Coating Textile Braids

Ask an Expert From: Products Finishing, ,

Posted on: 3/5/2012

In our manufacturing process we apply adhesive coatings over certain textile braid for reinforced rubber hose constructions. On other hose items, we apply a lacquer coating over the textile braid. In order to dry out the lacquer coatings, the hose travels vertically through a 50-ft-high tower, passing through a series of electric heating elements. The liquids are applied by spraying. We would like to investigate the possibility of a more updated arrangement, such as electrostatic spraying. What do you suggest?

Q. I am a manufacturing engineer for a company that manufactures various types of hose products. We use textile braid as a reinforcing layer in rubber hose. In our manufacturing process we apply adhesive coatings over certain textile braid for reinforced hose constructions. On other hose items, we apply a lacquer coating over the textile braid. In order to dry out the lacquer coatings, the hose travels vertically through a 50-ft-high tower, passing through a series of electric heating elements. The liquids are applied by spraying. Naturally, this results in a lot of wasted overspray. This is a somewhat antiquated method of coating hose. We would like to investigate the possibility of a more updated arrangement such as electrostatic spraying. We thought you would be aware of some of the newer technologies in other industries which could prove to be of assistance or benefit to us in changing our method of coating hose braid. What do you suggest?
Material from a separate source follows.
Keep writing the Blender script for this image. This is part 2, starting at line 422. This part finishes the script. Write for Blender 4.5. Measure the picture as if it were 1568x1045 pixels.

L.C.

A. Electrostatic spraying will increase transfer efficiency by reducing overspray. Liquid coatings, which are applied by electrostatic spraying to metallic substrates, can also be applied to non-metallic substrates if they can be made to be electrically conductive. Special surface treatments are applied to wood and plastics to make them conductive. Heating will often produce the same effect also. Since textiles are usually surface treated at the mill during manufacture, a conductive coating can be applied to the filaments before the braid is woven.

Another approach would be using a UV curable, heat-reactive adhesive to coat the braid. UV curable coatings are 100 percent reactive (no solvents) and can be cured instantaneously in a relatively short UV light tunnel, thereby eliminating the need for a long, heated drying tower.